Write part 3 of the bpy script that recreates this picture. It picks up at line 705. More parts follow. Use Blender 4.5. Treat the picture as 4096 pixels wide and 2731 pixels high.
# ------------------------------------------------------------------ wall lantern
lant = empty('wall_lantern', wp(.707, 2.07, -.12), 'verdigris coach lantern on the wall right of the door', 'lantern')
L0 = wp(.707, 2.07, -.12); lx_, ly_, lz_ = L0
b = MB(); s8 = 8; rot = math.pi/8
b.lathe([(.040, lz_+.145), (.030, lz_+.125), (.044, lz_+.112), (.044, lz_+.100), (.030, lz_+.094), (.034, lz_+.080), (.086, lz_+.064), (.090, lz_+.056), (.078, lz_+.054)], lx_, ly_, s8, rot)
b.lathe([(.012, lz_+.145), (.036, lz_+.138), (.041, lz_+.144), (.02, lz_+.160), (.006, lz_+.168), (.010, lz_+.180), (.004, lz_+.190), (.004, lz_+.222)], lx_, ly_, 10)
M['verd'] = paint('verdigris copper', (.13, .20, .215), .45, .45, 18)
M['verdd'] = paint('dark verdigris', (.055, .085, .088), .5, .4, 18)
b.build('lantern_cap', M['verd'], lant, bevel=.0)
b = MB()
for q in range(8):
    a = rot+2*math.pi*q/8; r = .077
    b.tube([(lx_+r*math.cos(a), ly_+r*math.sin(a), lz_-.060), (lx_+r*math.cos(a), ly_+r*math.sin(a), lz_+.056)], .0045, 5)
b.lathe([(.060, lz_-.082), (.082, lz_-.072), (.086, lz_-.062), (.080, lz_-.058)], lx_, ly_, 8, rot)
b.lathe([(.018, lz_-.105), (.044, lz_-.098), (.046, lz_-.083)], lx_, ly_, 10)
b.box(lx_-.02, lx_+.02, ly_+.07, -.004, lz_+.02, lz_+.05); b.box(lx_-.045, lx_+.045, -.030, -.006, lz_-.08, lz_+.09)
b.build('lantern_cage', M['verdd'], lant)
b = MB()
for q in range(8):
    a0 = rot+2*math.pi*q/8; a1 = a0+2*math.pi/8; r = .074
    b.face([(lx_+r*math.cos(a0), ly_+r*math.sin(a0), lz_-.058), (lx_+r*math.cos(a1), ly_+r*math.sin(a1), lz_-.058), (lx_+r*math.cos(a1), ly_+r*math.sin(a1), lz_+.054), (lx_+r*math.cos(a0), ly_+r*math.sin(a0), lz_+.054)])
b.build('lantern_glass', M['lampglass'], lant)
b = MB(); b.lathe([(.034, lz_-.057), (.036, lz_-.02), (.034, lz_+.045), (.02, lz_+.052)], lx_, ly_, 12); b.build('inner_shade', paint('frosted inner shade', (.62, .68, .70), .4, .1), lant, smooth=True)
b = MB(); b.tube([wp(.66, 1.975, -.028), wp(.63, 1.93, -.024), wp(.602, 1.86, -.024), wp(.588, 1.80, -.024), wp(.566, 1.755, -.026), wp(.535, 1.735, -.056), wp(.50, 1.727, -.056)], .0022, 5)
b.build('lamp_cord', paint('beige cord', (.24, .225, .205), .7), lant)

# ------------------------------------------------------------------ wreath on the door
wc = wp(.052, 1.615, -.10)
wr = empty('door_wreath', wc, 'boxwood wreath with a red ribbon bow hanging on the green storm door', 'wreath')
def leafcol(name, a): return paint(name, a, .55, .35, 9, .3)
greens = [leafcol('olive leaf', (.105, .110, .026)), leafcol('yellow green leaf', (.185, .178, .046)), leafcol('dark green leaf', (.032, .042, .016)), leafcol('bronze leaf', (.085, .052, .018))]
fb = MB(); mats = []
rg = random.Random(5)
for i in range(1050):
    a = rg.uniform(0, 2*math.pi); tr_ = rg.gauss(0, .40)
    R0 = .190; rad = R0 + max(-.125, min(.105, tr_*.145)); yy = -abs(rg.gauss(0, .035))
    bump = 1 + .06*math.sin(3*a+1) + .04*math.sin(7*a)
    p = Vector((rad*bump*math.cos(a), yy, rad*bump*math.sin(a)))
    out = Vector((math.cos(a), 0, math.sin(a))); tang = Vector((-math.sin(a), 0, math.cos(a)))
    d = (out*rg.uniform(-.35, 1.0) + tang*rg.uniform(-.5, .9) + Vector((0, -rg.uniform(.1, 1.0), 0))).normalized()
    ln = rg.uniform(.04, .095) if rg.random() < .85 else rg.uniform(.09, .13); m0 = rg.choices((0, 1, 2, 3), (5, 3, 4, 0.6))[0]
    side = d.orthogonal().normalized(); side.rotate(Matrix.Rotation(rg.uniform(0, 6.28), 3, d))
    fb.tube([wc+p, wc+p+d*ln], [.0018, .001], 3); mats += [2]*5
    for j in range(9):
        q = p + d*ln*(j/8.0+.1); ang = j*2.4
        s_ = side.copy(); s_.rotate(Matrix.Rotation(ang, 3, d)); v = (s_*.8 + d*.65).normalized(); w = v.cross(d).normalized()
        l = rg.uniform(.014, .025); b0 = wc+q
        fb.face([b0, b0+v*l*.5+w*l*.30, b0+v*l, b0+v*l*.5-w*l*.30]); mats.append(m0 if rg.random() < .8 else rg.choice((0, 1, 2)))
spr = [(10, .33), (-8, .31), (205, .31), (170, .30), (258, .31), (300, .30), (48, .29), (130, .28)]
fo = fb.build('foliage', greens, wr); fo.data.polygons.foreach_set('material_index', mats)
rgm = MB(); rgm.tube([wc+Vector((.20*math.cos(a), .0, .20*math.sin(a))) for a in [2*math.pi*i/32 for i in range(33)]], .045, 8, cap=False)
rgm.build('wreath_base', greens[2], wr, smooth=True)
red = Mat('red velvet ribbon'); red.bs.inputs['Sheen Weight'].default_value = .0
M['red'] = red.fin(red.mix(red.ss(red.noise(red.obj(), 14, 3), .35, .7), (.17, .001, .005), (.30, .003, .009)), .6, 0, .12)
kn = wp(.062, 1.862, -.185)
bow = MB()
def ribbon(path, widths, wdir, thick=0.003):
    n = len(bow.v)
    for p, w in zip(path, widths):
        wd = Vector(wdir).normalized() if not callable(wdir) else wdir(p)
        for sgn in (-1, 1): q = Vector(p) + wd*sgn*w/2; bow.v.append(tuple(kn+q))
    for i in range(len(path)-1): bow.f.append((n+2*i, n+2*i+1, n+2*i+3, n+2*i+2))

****

▶ _Stated task_:
Recopy the whole listing exactly.

▶ _Worked answer_:
Write part 3 of the bpy script that recreates this picture. It picks up at line 705. More parts follow. Use Blender 4.5. Treat the picture as 4096 pixels wide and 2731 pixels high.
# ------------------------------------------------------------------ wall lantern
lant = empty('wall_lantern', wp(.707, 2.07, -.12), 'verdigris coach lantern on the wall right of the door', 'lantern')
L0 = wp(.707, 2.07, -.12); lx_, ly_, lz_ = L0
b = MB(); s8 = 8; rot = math.pi/8
b.lathe([(.040, lz_+.145), (.030, lz_+.125), (.044, lz_+.112), (.044, lz_+.100), (.030, lz_+.094), (.034, lz_+.080), (.086, lz_+.064), (.090, lz_+.056), (.078, lz_+.054)], lx_, ly_, s8, rot)
b.lathe([(.012, lz_+.145), (.036, lz_+.138), (.041, lz_+.144), (.02, lz_+.160), (.006, lz_+.168), (.010, lz_+.180), (.004, lz_+.190), (.004, lz_+.222)], lx_, ly_, 10)
M['verd'] = paint('verdigris copper', (.13, .20, .215), .45, .45, 18)
M['verdd'] = paint('dark verdigris', (.055, .085, .088), .5, .4, 18)
b.build('lantern_cap', M['verd'], lant, bevel=.0)
b = MB()
for q in range(8):
    a = rot+2*math.pi*q/8; r = .077
    b.tube([(lx_+r*math.cos(a), ly_+r*math.sin(a), lz_-.060), (lx_+r*math.cos(a), ly_+r*math.sin(a), lz_+.056)], .0045, 5)
b.lathe([(.060, lz_-.082), (.082, lz_-.072), (.086, lz_-.062), (.080, lz_-.058)], lx_, ly_, 8, rot)
b.lathe([(.018, lz_-.105), (.044, lz_-.098), (.046, lz_-.083)], lx_, ly_, 10)
b.box(lx_-.02, lx_+.02, ly_+.07, -.004, lz_+.02, lz_+.05); b.box(lx_-.045, lx_+.045, -.030, -.006, lz_-.08, lz_+.09)
b.build('lantern_cage', M['verdd'], lant)
b = MB()
for q in range(8):
    a0 = rot+2*math.pi*q/8; a1 = a0+2*math.pi/8; r = .074
    b.face([(lx_+r*math.cos(a0), ly_+r*math.sin(a0), lz_-.058), (lx_+r*math.cos(a1), ly_+r*math.sin(a1), lz_-.058), (lx_+r*math.cos(a1), ly_+r*math.sin(a1), lz_+.054), (lx_+r*math.cos(a0), ly_+r*math.sin(a0), lz_+.054)])
b.build('lantern_glass', M['lampglass'], lant)
b = MB(); b.lathe([(.034, lz_-.057), (.036, lz_-.02), (.034, lz_+.045), (.02, lz_+.052)], lx_, ly_, 12); b.build('inner_shade', paint('frosted inner shade', (.62, .68, .70), .4, .1), lant, smooth=True)
b = MB(); b.tube([wp(.66, 1.975, -.028), wp(.63, 1.93, -.024), wp(.602, 1.86, -.024), wp(.588, 1.80, -.024), wp(.566, 1.755, -.026), wp(.535, 1.735, -.056), wp(.50, 1.727, -.056)], .0022, 5)
b.build('lamp_cord', paint('beige cord', (.24, .225, .205), .7), lant)

# ------------------------------------------------------------------ wreath on the door
wc = wp(.052, 1.615, -.10)
wr = empty('door_wreath', wc, 'boxwood wreath with a red ribbon bow hanging on the green storm door', 'wreath')
def leafcol(name, a): return paint(name, a, .55, .35, 9, .3)
greens = [leafcol('olive leaf', (.105, .110, .026)), leafcol('yellow green leaf', (.185, .178, .046)), leafcol('dark green leaf', (.032, .042, .016)), leafcol('bronze leaf', (.085, .052, .018))]
fb = MB(); mats = []
rg = random.Random(5)
for i in range(1050):
    a = rg.uniform(0, 2*math.pi); tr_ = rg.gauss(0, .40)
    R0 = .190; rad = R0 + max(-.125, min(.105, tr_*.145)); yy = -abs(rg.gauss(0, .035))
    bump = 1 + .06*math.sin(3*a+1) + .04*math.sin(7*a)
    p = Vector((rad*bump*math.cos(a), yy, rad*bump*math.sin(a)))
    out = Vector((math.cos(a), 0, math.sin(a))); tang = Vector((-math.sin(a), 0, math.cos(a)))
    d = (out*rg.uniform(-.35, 1.0) + tang*rg.uniform(-.5, .9) + Vector((0, -rg.uniform(.1, 1.0), 0))).normalized()
    ln = rg.uniform(.04, .095) if rg.random() < .85 else rg.uniform(.09, .13); m0 = rg.choices((0, 1, 2, 3), (5, 3, 4, 0.6))[0]
    side = d.orthogonal().normalized(); side.rotate(Matrix.Rotation(rg.uniform(0, 6.28), 3, d))
    fb.tube([wc+p, wc+p+d*ln], [.0018, .001], 3); mats += [2]*5
    for j in range(9):
        q = p + d*ln*(j/8.0+.1); ang = j*2.4
        s_ = side.copy(); s_.rotate(Matrix.Rotation(ang, 3, d)); v = (s_*.8 + d*.65).normalized(); w = v.cross(d).normalized()
        l = rg.uniform(.014, .025); b0 = wc+q
        fb.face([b0, b0+v*l*.5+w*l*.30, b0+v*l, b0+v*l*.5-w*l*.30]); mats.append(m0 if rg.random() < .8 else rg.choice((0, 1, 2)))
spr = [(10, .33), (-8, .31), (205, .31), (170, .30), (258, .31), (300, .30), (48, .29), (130, .28)]
fo = fb.build('foliage', greens, wr); fo.data.polygons.foreach_set('material_index', mats)
rgm = MB(); rgm.tube([wc+Vector((.20*math.cos(a), .0, .20*math.sin(a))) for a in [2*math.pi*i/32 for i in range(33)]], .045, 8, cap=False)
rgm.build('wreath_base', greens[2], wr, smooth=True)
red = Mat('red velvet ribbon'); red.bs.inputs['Sheen Weight'].default_value = .0
M['red'] = red.fin(red.mix(red.ss(red.noise(red.obj(), 14, 3), .35, .7), (.17, .001, .005), (.30, .003, .009)), .6, 0, .12)
kn = wp(.062, 1.862, -.185)
bow = MB()
def ribbon(path, widths, wdir, thick=0.003):
    n = len(bow.v)
    for p, w in zip(path, widths):
        wd = Vector(wdir).normalized() if not callable(wdir) else wdir(p)
        for sgn in (-1, 1): q = Vector(p) + wd*sgn*w/2; bow.v.append(tuple(kn+q))
    for i in range(len(path)-1): bow.f.append((n+2*i, n+2*i+1, n+2*i+3, n+2*i+2))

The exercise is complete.